Thing headed south for the LPC when John Manley stated that he would not seek party leadership...
:not-again:

Mr. Campbell, you and others will likely have a long time to wait for a worthy contended to provide a true check and balance to the CPC.


I agree with you on both counts. John Manley might be the best PM we never had. But, in my opinion the LPC headed south in the mid 1960s when Lester Pearson, an otherwise admirable man, made two blunders:

     1. He accepted, even embraced the Tom Kent/Kingston 1960 "lurch to the left" which was, and remains, unaffordable. It was, and still is, the worst sort of pandering politics; and

     2. To regain his party's position in Québec he recruited the so called "three wise men:" Jean Marchand, Gérard Pelletier and Pierre Trudeau who, collectively, dragged the LPC from the centre to the left of centre area of the political spectrum.

The Liberals have never been able to drag themselves back to the centre: too much pandering to many special interests has cemented the Grits in the wrong economic space.

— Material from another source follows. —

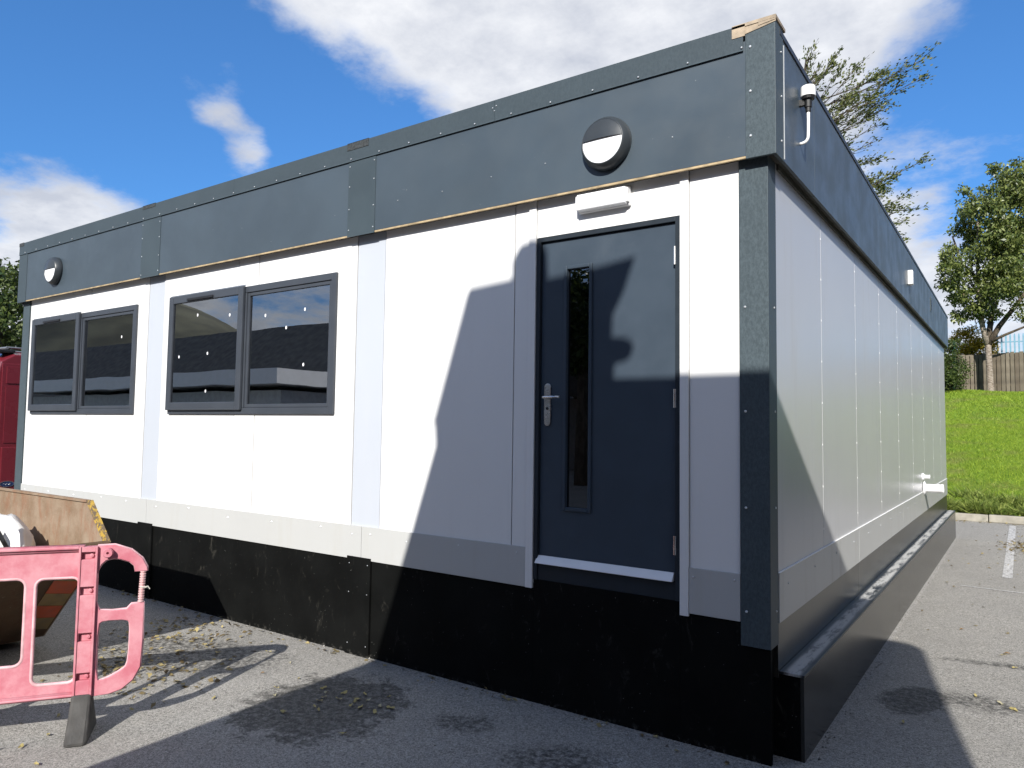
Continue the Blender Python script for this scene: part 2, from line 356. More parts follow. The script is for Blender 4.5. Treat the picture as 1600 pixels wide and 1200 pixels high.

I continue to support the CPC, especially financially, for two reasons:

     1. I believe in political engagement ~ BUT not for serving CF members;

     2. I think the CPC is, at the policy level, far less dangerous than either the LPC or the NDP.
It is ill that men should kill one another in seditions, tumults and wars; but it is worse to bring nations to such misery, weakness and baseness
as to have neither strength nor courage to contend for anything; to have nothing left worth defending and to give the name of peace to desolation.